To give an example, you can qualify for a RIN by making
isobutanol and blending it into the fuel supply to be combusted in
ICU engines. But, if you sell isobutanol as a blendstock for a
renewable chemical, in which case the carbon might be sequestered
for a hundred years, you don’t get the credit.
On the one hand that makes perfect sense — after all, a durable
good is not a renewable fuel and fitting it into the Renewable
Fuel Standard is a sketchy proposition. Yet it provides the same
(or more) carbon benefit based on the same feedstock, possibly
made at the same refinery, such as Butamax or Gevo. And, the
producer gets a higher price, generally, for the chemical, which
provides more margin and more incentive to build more refineries
and reduce carbon faster.
So, these are some of the dilemmas that regulators are working
through.
Ways to improve
One way to improve is to shift the way we approve pathways. Right
now, we place to burden in EPA to approve a pathway before it can
be used. If they get backlogged, innovation stalls and innovative
producers can go to the wall. Another way to go forward is to allow producers to use a novel
pathway, so long as it meets a basic “first glance” standard based
on the producer’s data submissions, subject to EPA review. The EPA
review, then, would only be able to shut down a pathway if the
data proved to be falsified. Producers could get into the market
as fast as they galvanize their own resources to build a data set.

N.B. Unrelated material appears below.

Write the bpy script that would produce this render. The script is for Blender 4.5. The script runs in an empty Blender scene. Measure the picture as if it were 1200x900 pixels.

Another way to improve is through the use of “pathway” treaties.
For example, the US could, by treaty, recognize a
California-approved pathway as a US-approved pathway. Or,
vice-versa. Saves filing in two regimes for a novel pathway, and
prevents cases as with AltAir where the producer is incentivized
towards a given pathway not because of reducing more carbon or
getting a better margin, but because of differences in the
regulatory regimes.
Another way to improve is to allow the use of fuels as renewable
chemicals, and allow refineries to produce chemicals and qualify
them under LCFS and RFS. At the end of the day, both use cases
reduce carbon footprints and reduce imports equally. It seems
counter-productive and overly complicated that, for example, Gevo
could sell isobutanol to an obligated party, and the refiner can
sell the RIN if it is used as a fuel blendstock but must retire
the RIN if it is used as a chemical feedstock.
One final improvement. The EPA decided that RINs would be
calculated on energy content and no other factor. Yet, molecules
have downstream pathways just as they do upstream pathways. It
would be generally acknowledged that higher-ethanol blends
incentivize more use of renewable fuels and do more towards
achieving aggressive Congressional targets, yet E15 blends (based
on a $0.70 RIN) provide no more than a 3.5 cent incentive to the
blender compared to E10 blends. That’s not the kind of incentive
that breaks through the E10 saturation problem. If higher blends
received higher RIN values based on their value in incentivizing a
distribution system that could achieve Congressional targets, they
would be serving the Congressional purpose.